8/10
That dog!
16 May 2009
That dog Friday! In between Rin-Tin-Tin in the 1920s (also a German shepherd) and Lassie just a season or two later I discovered by seeing this film for the first time that there was also Friday, actor-dog extraordinaire! Not only was Edward Arnold deprived of a series and confined to but one more sequel to this very clever and entertaining movie in which his character as a blind detective might have gone on for quite a while, but Friday never got off the ground as a dog star either. And judging from his astonishing tricks and acting accomplishments in this film he would have continued as a canine sensation if they'd only have let him!
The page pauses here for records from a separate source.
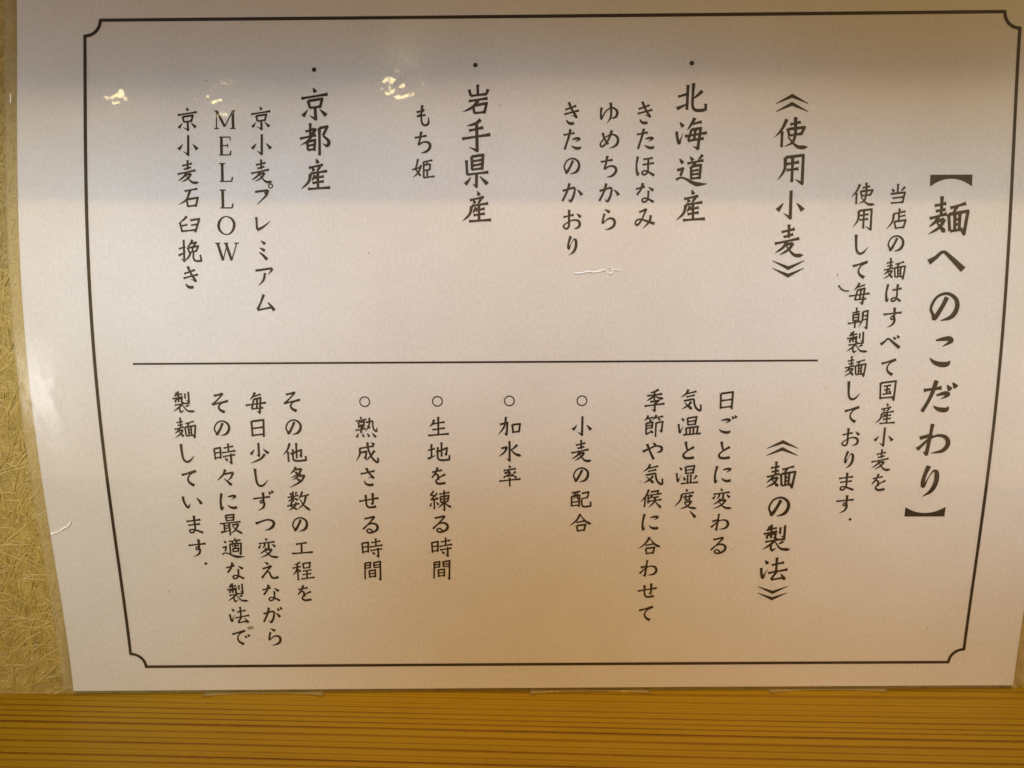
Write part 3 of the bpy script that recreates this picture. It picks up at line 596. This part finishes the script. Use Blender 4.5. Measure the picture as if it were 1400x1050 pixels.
def bracket_block(ink, cx, cy, w, thick_end, thick_mid, sgn):
    """the solid bracket of the title: a bar with an arched inner edge"""
    xs = np.linspace(-w / 2, w / 2, 25)
    for a, b in zip(xs[:-1], xs[1:]):
        f = lambda x: thick_mid + (thick_end - thick_mid) * abs(x / (w / 2)) ** 2.1
        ink.poly([(cx + a, cy), (cx + b, cy), (cx + b, cy + sgn * f(b)), (cx + a, cy + sgn * f(a))])
def chevrons(ink, cx, cy, w, rise, gap, sgn, t=1.15):
    for k in (0, 1):
        y = cy + sgn * k * gap
        for s in (-1, 1):
            ink.poly([(cx, y), (cx, y + sgn * t), (cx + s * w / 2, y + sgn * (rise + 0.22)), (cx + s * w / 2, y + sgn * rise)])
def ring(ink, cx, cy, rad):
    A = np.linspace(0, 2 * math.pi, 33); ink.ribbon(np.stack([cx + rad * np.cos(A), cy + rad * np.sin(A)], -1), [0.36] * 33, True)

# every column of writing: (letters, u of the column, v of the first letter, pitch, letter size)
COLUMNS = [
    ("麺へのこだわり", 262.6, 64.15, 12.924, 12.7), ("当店の麺はすべて国産小麦を", 247.78, 58.0, 7.002, 7.1),
    ("使用して毎朝製麺しております", 238.02, 58.09, 6.986, 7.1), ("使用小麦", 217.33, 41.04, 9.97, 9.8),
    ("北海道産", 189.24, 31.13, 9.993, 9.8), ("きたほなみ", 176.23, 35.22, 7.406, 7.1), ("ゆめちから", 166.03, 35.35, 7.381, 7.1),
    ("きたのかおり", 155.63, 35.29, 7.379, 7.1), ("岩手県産", 128.74, 31.27, 9.973, 9.8), ("もち姫", 113.74, 35.78, 7.396, 7.1),
    ("京都産", 83.5, 32.33, 9.84, 9.8), ("京小麦プレミアム", 68.38, 36.26, 7.375, 7.1), ("MELLOW", 58.24, 36.65, 7.388, 7.1),
    ("京小麦石臼挽き", 47.76, 36.41, 7.363, 7.1), ("麺の製法", 218.38, 139.47, 10.113, 9.8),
    ("日ごとに変わる", 200.92, 116.75, 7.506, 7.2), ("気温と湿度", 190.36, 116.71, 7.499, 7.2),
    ("季節や気候に合わせて", 179.91, 116.59, 7.524, 7.2), ("○小麦の配合", 158.85, 116.69, 7.496, 7.2), ("○加水率", 137.75, 116.62, 7.511, 7.2),
    ("○生地を練る時間", 116.87, 116.62, 7.53, 7.2), ("○熟成させる時間", 95.83, 116.6, 7.548, 7.2),
    ("その他多数の工程を", 74.81, 116.51, 7.558, 7.2), ("毎日少しずつ変えながら", 64.4, 116.68, 7.511, 7.2),
    ("その時々に最適な製法で", 54.03, 116.74, 7.503, 7.2), ("製麺しています", 43.43, 116.43, 7.562, 7.2)]
for (txt, u, v0, pitch, em) in COLUMNS:
    ink = Ink(); name = "text_column"; lab = None
    for i, ch in enumerate(txt):
        if ch == "○": ring(ink, u, v0 + i * pitch, 1.42)
        else: ink.glyph(G[ch], u, v0 + i * pitch, em)
    if txt.startswith("麺へ"):
        bracket_block(ink, 262.8, 52.85, 11.9, 3.35, 1.15, 1); bracket_block(ink, 262.5, 152.95, 12.1, 3.1, 1.15, -1)
        name = "title_column"; lab = "large title column between two solid black brackets"
    if txt == "使用小麦":
        chevrons(ink, 217.45, 30.3, 9.0, 2.6, 2.2, 1); chevrons(ink, 217.35, 81.5, 9.1, 2.6, 2.1, -1)
        name = "heading_column"; lab = "upper heading between double chevron brackets"
    if txt == "麺の製法":
        chevrons(ink, 218.2, 128.8, 9.3, 2.5, 2.15, 1); chevrons(ink, 218.5, 180.4, 9.2, 2.5, 2.15, -1)
        name = "heading_column"; lab = "lower heading between double chevron brackets"
    if txt == "北海道産": ink.disc((189.25, 21.76), 0.68)
    if txt == "岩手県産": ink.disc((128.71, 21.86), 0.64)
    if txt == "京都産": ink.disc((83.46, 22.85), 0.66)
    if txt.startswith("使用して"): ink.disc((240.14, 153.74), 0.44)
    if txt.startswith("製麺し"): ink.disc((45.48, 166.89), 0.46)
    if txt == "気温と湿度": ink.glyph("d 38,36 64,66", 192.5, 151.7, 7.2)
    if txt == "MELLOW": lab = "column of six Roman capitals"
    o = ink.build(name, notice)
    if lab: o["label"] = lab

# creases with painted glints, and specks, in the lamination
def ridge(name, pts, wid, mat, hgt):
    P = catmull(np.array(pts), 5); n = len(P); T = np.gradient(P, axis=0); T /= np.linalg.norm(T, axis=1, keepdims=True)
    Nn = np.stack([-T[:, 1], T[:, 0]], -1); V = []; Fc = []
    for i in range(n):
        w = wid * (0.25 if i in (0, n - 1) else 0.7 + 0.5 * math.sin(i * 2.1) ** 2) / 2
        a, c = P[i] + Nn[i] * w, P[i] - Nn[i] * w
        V += [sheet(a[0], a[1], 0.165), sheet(P[i][0], P[i][1], 0.165 + hgt), sheet(c[0], c[1], 0.165)]
    for i in range(n - 1):
        q = 3 * i; Fc += [(q, q + 1, q + 4, q + 3), (q + 1, q + 2, q + 5, q + 4)]
    return mesh_obj(name, V, Fc, mat, notice, smooth_shade=True)
ridge("film_crease_glint", [(156.3, 79.9), (158.2, 79.95), (160.5, 79.5), (162, 79.7), (163.8, 79.4), (165, 79.0), (166.2, 80.1), (167.3, 79.9)], 0.42, CREASE, 0.08)
ridge("film_crease_glint", [(165.9, 78.2), (167.0, 79.0), (167.1, 79.9)], 0.3, CREASE, 0.08)
ridge("film_crease_glint", [(167.2, 79.1), (168.4, 79.05), (169.5, 79.3)], 0.32, CREASE, 0.08)
ridge("film_crease_glint", [(0.1, 156.8), (2.4, 156.2), (4.4, 154.9), (5.6, 154.4), (6.9, 152.7)], 0.55, CREASE, 0.1)
ridge("film_crease_glint", [(-1.75, 29.2), (-1.7, 30.4), (-1.75, 31.8)], 0.35, CREASE, 0.08)
MARK = mat_plain("dark_print_smudge", (0.05, 0.035, 0.025))
DUST = mat_plain("greenish_dust", (0.30, 0.27, 0.17))
ridge("print_smudge", [(231.8, 83.6), (232.8, 84.8), (233.9, 85.25), (235.0, 85.3)], 0.42, MARK, 0.01)
ridge("print_smudge", [(231.3, 80.6), (231.6, 80.9)], 0.3, MARK, 0.01)
ridge("dust_speck", [(56.2, 188.8), (57.2, 188.6), (58.2, 188.7)], 0.9, DUST, 0.02)
for (a, b) in ((176.3, 141.1), (135.2, 33.0), (229.5, 113.4), (53.2, 25.6), (205.0, 163.0), (98.0, 74.0), (267.5, 190.2), (33.0, 176.0)):
    ridge("dust_speck", [(a, b), (a + 0.25, b + 0.08), (a + 0.4, b)], 0.3, DUST, 0.02)

# ------------------------------------------------------------------ strips of clear tape that hold the foot of the notice
def tape(ua, ub, label):
    n = 40; V = []; Fc = []; us = np.linspace(ua, ub, n)
    for i, u in enumerate(us):
        e = abs(2 * i / (n - 1) - 1)
        reach = 0.05 + 2.5 * e ** 3.2                    # the lower edge pulls back in the middle
        curl = 0.55 * e ** 5
        foot = sheet(u, 211.0, -0.15); front = sheet(u, 211.3, 0.05)
        zl = LEDGE_Z + 0.00012
        V += [tuple(foot), tuple(front), (front[0], front[1] - 0.0003, zl + 0.00012), (front[0], front[1] - reach * MM * 0.6, zl + 0.00005),
              (front[0], front[1] - reach * MM, zl + curl * MM)]
    m = 5
    for i in range(n - 1):
        for j in range(m - 1): Fc.append((i * m + j, (i + 1) * m + j, (i + 1) * m + j + 1, i * m + j + 1))
    o = mesh_obj("clear_tape", V, Fc, TAPE, smooth_shade=True)
    so = o.modifiers.new("thickness", "SOLIDIFY"); so.thickness = 0.00003
    return tag(o, label, "tape", "strips of clear tape along the foot of the notice")
tape(144.0, 181.8, "clear tape strip below the lower text, middle one on the ledge")
tape(219.4, 257.0, "clear tape strip at the notice's foot below the title column")
tape(41.0, 78.8, "clear tape strip at the notice's foot near the fibre wallpaper")
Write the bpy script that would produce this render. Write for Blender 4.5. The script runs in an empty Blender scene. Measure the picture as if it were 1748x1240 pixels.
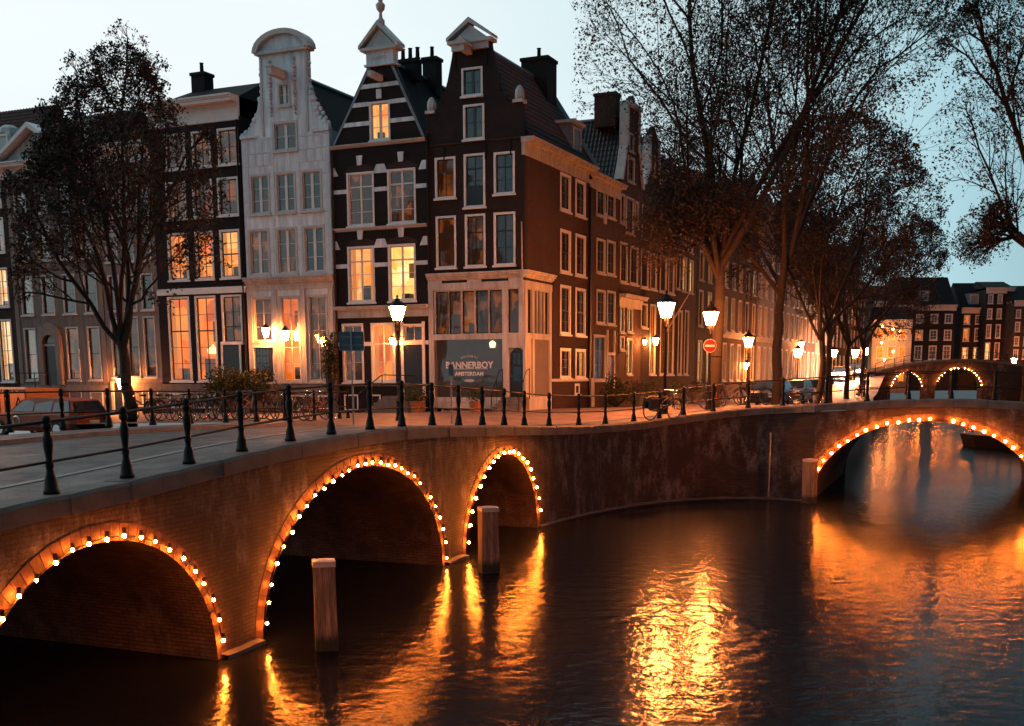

As to handicapped detectives, Edward Arnold's role seemed to be a clear predecessor to Raymond Burr's Ironside some decades later as a wheelchair-bound but equally efficacious lawyer.

As I watched this plot unfold, with the manipulative and steely step-daughter played so brilliantly and uncharacteristically (considering her later popular and more sympathetic roles) by Donna Reed as she constantly confronted her long-suffering stepmother Ann Harding, I could not help but be struck by the parallel to Mildred Pierce, filmed just a few years later. In that film the corresponding parts were taken by a likewise debuting and equally bitchy Ann Blyth and the much put-upon mother, veteran Joan Crawford. I wonder if the makers of MP had Eyes in the Night in the back of their mind as they wove their own plot.